## Aim
Will you print the material below without altering a single character?

......

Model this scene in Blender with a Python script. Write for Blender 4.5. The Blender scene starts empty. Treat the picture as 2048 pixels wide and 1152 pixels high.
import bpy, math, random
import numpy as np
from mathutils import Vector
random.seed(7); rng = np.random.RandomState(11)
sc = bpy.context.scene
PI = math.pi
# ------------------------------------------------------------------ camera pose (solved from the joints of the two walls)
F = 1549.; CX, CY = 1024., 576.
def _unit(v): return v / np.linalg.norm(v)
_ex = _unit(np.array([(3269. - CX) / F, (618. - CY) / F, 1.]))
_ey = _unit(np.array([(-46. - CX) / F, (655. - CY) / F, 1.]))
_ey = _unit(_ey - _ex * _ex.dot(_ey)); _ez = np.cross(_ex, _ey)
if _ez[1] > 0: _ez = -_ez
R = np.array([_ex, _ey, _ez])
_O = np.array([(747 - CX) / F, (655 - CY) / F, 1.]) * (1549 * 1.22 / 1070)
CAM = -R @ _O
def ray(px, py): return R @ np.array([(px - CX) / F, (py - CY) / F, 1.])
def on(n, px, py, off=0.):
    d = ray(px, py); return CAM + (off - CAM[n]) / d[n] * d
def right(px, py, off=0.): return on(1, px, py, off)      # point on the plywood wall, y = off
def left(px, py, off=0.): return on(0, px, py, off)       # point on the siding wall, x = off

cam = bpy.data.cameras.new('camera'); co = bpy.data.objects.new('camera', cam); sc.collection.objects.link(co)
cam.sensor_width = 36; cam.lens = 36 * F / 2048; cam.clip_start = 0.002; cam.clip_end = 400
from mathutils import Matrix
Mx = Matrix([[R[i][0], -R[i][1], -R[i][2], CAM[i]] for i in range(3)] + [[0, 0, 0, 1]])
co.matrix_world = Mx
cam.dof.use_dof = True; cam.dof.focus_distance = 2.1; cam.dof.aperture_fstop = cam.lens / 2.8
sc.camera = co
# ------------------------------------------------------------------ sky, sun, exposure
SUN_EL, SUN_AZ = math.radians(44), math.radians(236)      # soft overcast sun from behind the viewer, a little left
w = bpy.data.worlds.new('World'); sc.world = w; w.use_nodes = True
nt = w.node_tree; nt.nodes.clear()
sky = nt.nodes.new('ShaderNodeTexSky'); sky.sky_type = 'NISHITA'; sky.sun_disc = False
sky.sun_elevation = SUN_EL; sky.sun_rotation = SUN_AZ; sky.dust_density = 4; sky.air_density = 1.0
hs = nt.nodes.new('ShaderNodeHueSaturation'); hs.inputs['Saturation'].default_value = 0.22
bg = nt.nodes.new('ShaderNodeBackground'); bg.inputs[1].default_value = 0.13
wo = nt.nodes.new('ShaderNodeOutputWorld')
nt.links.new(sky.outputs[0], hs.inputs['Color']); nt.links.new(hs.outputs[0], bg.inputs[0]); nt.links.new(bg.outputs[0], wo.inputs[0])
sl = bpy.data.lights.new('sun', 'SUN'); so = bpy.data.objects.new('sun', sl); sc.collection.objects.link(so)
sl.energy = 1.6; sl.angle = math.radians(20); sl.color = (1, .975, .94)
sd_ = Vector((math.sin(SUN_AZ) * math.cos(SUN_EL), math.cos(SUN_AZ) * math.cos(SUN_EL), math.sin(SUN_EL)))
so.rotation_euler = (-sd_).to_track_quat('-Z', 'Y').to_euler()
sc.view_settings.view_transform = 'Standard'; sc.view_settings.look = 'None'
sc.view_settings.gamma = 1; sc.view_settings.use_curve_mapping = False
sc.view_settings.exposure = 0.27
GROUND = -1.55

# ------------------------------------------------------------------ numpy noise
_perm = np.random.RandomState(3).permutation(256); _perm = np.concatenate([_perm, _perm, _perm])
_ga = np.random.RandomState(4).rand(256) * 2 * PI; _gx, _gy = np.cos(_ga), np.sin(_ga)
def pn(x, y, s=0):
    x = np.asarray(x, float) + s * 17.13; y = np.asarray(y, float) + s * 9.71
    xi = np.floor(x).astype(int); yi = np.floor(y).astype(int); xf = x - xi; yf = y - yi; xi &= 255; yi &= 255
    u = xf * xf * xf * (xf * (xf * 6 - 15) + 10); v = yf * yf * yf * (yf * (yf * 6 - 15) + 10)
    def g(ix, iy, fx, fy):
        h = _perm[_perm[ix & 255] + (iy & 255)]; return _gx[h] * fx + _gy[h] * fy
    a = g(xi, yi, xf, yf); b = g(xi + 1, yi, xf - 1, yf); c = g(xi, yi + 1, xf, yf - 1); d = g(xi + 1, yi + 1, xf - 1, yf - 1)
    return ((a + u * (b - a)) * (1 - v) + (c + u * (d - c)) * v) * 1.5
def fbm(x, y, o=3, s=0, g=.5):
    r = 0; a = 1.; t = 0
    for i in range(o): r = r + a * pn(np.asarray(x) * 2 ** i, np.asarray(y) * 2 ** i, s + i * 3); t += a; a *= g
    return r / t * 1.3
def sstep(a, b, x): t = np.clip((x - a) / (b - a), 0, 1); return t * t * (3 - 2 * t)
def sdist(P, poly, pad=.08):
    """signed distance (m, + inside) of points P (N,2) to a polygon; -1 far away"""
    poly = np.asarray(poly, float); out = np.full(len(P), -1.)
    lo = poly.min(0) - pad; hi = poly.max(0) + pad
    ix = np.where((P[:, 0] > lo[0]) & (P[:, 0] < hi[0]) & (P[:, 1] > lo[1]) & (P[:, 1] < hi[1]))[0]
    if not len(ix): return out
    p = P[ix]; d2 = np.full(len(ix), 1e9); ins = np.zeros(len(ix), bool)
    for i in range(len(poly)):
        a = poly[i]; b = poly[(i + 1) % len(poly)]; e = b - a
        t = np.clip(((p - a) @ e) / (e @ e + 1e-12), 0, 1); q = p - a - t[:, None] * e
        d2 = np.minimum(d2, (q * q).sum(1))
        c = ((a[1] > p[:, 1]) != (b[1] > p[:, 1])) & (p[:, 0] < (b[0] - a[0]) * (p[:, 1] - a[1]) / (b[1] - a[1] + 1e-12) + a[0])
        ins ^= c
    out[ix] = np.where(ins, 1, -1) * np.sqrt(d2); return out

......

## Full output
Model this scene in Blender with a Python script. Write for Blender 4.5. The Blender scene starts empty. Treat the picture as 2048 pixels wide and 1152 pixels high.
import bpy, math, random
import numpy as np
from mathutils import Vector
random.seed(7); rng = np.random.RandomState(11)
sc = bpy.context.scene
PI = math.pi
# ------------------------------------------------------------------ camera pose (solved from the joints of the two walls)
F = 1549.; CX, CY = 1024., 576.
def _unit(v): return v / np.linalg.norm(v)
_ex = _unit(np.array([(3269. - CX) / F, (618. - CY) / F, 1.]))
_ey = _unit(np.array([(-46. - CX) / F, (655. - CY) / F, 1.]))
_ey = _unit(_ey - _ex * _ex.dot(_ey)); _ez = np.cross(_ex, _ey)
if _ez[1] > 0: _ez = -_ez
R = np.array([_ex, _ey, _ez])
_O = np.array([(747 - CX) / F, (655 - CY) / F, 1.]) * (1549 * 1.22 / 1070)
CAM = -R @ _O
def ray(px, py): return R @ np.array([(px - CX) / F, (py - CY) / F, 1.])
def on(n, px, py, off=0.):
    d = ray(px, py); return CAM + (off - CAM[n]) / d[n] * d
def right(px, py, off=0.): return on(1, px, py, off)      # point on the plywood wall, y = off
def left(px, py, off=0.): return on(0, px, py, off)       # point on the siding wall, x = off

cam = bpy.data.cameras.new('camera'); co = bpy.data.objects.new('camera', cam); sc.collection.objects.link(co)
cam.sensor_width = 36; cam.lens = 36 * F / 2048; cam.clip_start = 0.002; cam.clip_end = 400
from mathutils import Matrix
Mx = Matrix([[R[i][0], -R[i][1], -R[i][2], CAM[i]] for i in range(3)] + [[0, 0, 0, 1]])
co.matrix_world = Mx
cam.dof.use_dof = True; cam.dof.focus_distance = 2.1; cam.dof.aperture_fstop = cam.lens / 2.8
sc.camera = co
# ------------------------------------------------------------------ sky, sun, exposure
SUN_EL, SUN_AZ = math.radians(44), math.radians(236)      # soft overcast sun from behind the viewer, a little left
w = bpy.data.worlds.new('World'); sc.world = w; w.use_nodes = True
nt = w.node_tree; nt.nodes.clear()
sky = nt.nodes.new('ShaderNodeTexSky'); sky.sky_type = 'NISHITA'; sky.sun_disc = False
sky.sun_elevation = SUN_EL; sky.sun_rotation = SUN_AZ; sky.dust_density = 4; sky.air_density = 1.0
hs = nt.nodes.new('ShaderNodeHueSaturation'); hs.inputs['Saturation'].default_value = 0.22
bg = nt.nodes.new('ShaderNodeBackground'); bg.inputs[1].default_value = 0.13
wo = nt.nodes.new('ShaderNodeOutputWorld')
nt.links.new(sky.outputs[0], hs.inputs['Color']); nt.links.new(hs.outputs[0], bg.inputs[0]); nt.links.new(bg.outputs[0], wo.inputs[0])
sl = bpy.data.lights.new('sun', 'SUN'); so = bpy.data.objects.new('sun', sl); sc.collection.objects.link(so)
sl.energy = 1.6; sl.angle = math.radians(20); sl.color = (1, .975, .94)
sd_ = Vector((math.sin(SUN_AZ) * math.cos(SUN_EL), math.cos(SUN_AZ) * math.cos(SUN_EL), math.sin(SUN_EL)))
so.rotation_euler = (-sd_).to_track_quat('-Z', 'Y').to_euler()
sc.view_settings.view_transform = 'Standard'; sc.view_settings.look = 'None'
sc.view_settings.gamma = 1; sc.view_settings.use_curve_mapping = False
sc.view_settings.exposure = 0.27
GROUND = -1.55

# ------------------------------------------------------------------ numpy noise
_perm = np.random.RandomState(3).permutation(256); _perm = np.concatenate([_perm, _perm, _perm])
_ga = np.random.RandomState(4).rand(256) * 2 * PI; _gx, _gy = np.cos(_ga), np.sin(_ga)
def pn(x, y, s=0):
    x = np.asarray(x, float) + s * 17.13; y = np.asarray(y, float) + s * 9.71
    xi = np.floor(x).astype(int); yi = np.floor(y).astype(int); xf = x - xi; yf = y - yi; xi &= 255; yi &= 255
    u = xf * xf * xf * (xf * (xf * 6 - 15) + 10); v = yf * yf * yf * (yf * (yf * 6 - 15) + 10)
    def g(ix, iy, fx, fy):
        h = _perm[_perm[ix & 255] + (iy & 255)]; return _gx[h] * fx + _gy[h] * fy
    a = g(xi, yi, xf, yf); b = g(xi + 1, yi, xf - 1, yf); c = g(xi, yi + 1, xf, yf - 1); d = g(xi + 1, yi + 1, xf - 1, yf - 1)
    return ((a + u * (b - a)) * (1 - v) + (c + u * (d - c)) * v) * 1.5
def fbm(x, y, o=3, s=0, g=.5):
    r = 0; a = 1.; t = 0
    for i in range(o): r = r + a * pn(np.asarray(x) * 2 ** i, np.asarray(y) * 2 ** i, s + i * 3); t += a; a *= g
    return r / t * 1.3
def sstep(a, b, x): t = np.clip((x - a) / (b - a), 0, 1); return t * t * (3 - 2 * t)
def sdist(P, poly, pad=.08):
    """signed distance (m, + inside) of points P (N,2) to a polygon; -1 far away"""
    poly = np.asarray(poly, float); out = np.full(len(P), -1.)
    lo = poly.min(0) - pad; hi = poly.max(0) + pad
    ix = np.where((P[:, 0] > lo[0]) & (P[:, 0] < hi[0]) & (P[:, 1] > lo[1]) & (P[:, 1] < hi[1]))[0]
    if not len(ix): return out
    p = P[ix]; d2 = np.full(len(ix), 1e9); ins = np.zeros(len(ix), bool)
    for i in range(len(poly)):
        a = poly[i]; b = poly[(i + 1) % len(poly)]; e = b - a
        t = np.clip(((p - a) @ e) / (e @ e + 1e-12), 0, 1); q = p - a - t[:, None] * e
        d2 = np.minimum(d2, (q * q).sum(1))
        c = ((a[1] > p[:, 1]) != (b[1] > p[:, 1])) & (p[:, 0] < (b[0] - a[0]) * (p[:, 1] - a[1]) / (b[1] - a[1] + 1e-12) + a[0])
        ins ^= c
    out[ix] = np.where(ins, 1, -1) * np.sqrt(d2); return out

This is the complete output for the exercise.